Sign Wonder if it says: "Can be traversed in high heels"...

Furthermore, we met a lady on the muddy hiking trail, happily slogging along wearing a heavy and most-expensive looking fur coat, complemented by a set of amazingly hike-suitable stiletto high-heels!! Both bore the telling mud crusts of healthy outdoor activity. This time I asked first, in case I had missed something. I was told that, yes, she was indeed wearing these to look properly lady-styled on the hiking trail, and, no, this was not an uncommon sight. Ah, Japan, trend-setting even in hiking apparel! :) To by fair, our Japanese friends thought she had a screw loose, too, which goes to show that Japan isn't completely homogeneous, after all.


*** Conclusion ***

Anyway, after the hike and a few more pleasant hours throwing snowballs and mudding around, we returned to Tokyo, where I spent a few more days, before ultimately moving on to Australia. As you would have guessed by my previous novellian efforts, there was much more to strike the unprepared European mind.

There were things like the "Pink Elephant" theme restaurant, where ALL waiters yell, in unison, a hearty "irrasshaimase" at EVERY new customer entering. Yes, you DO remember the greeting after the meal. Educational dining. :)

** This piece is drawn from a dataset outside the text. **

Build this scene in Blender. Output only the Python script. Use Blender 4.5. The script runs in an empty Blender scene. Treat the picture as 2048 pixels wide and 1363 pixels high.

Or facts like that one, that the more money you decide to spend at the temple, the better "service" you get from the priests, resulting in a more or less "direct line" to the Gods. Prayer as a matter of investment! Well, actually, not all that different from good old European Catholic Church style, if I may remark, and yet it does amaze me.

If I was to recount every snipped of puzzling info that stuck to my brain in that eventful week, you'd still be sitting reading this tomorrow, or, more likely, happily drag-and-drop this product of my literary ambition over that useful "trashcan" icon on your desktop way before finishing...

So instead, I say: Go there, and check it out for yourself! You'll feel overwhelmed, at times scared, but always a lot wiser after visiting Japan. The one week in the Land of the Rising Sun probably packed as many single impressions as the whole 6 weeks of Australia together. I will have to return some time soon - to learn some more -- and pick up one of those cool toilet seats, which I'm sure will play MP3's by the time I get back.

Sayonara and all yours,


Ingo

ingo Travelling in style. One clap of the hands, and those carriers speed up. Don't you love comfort?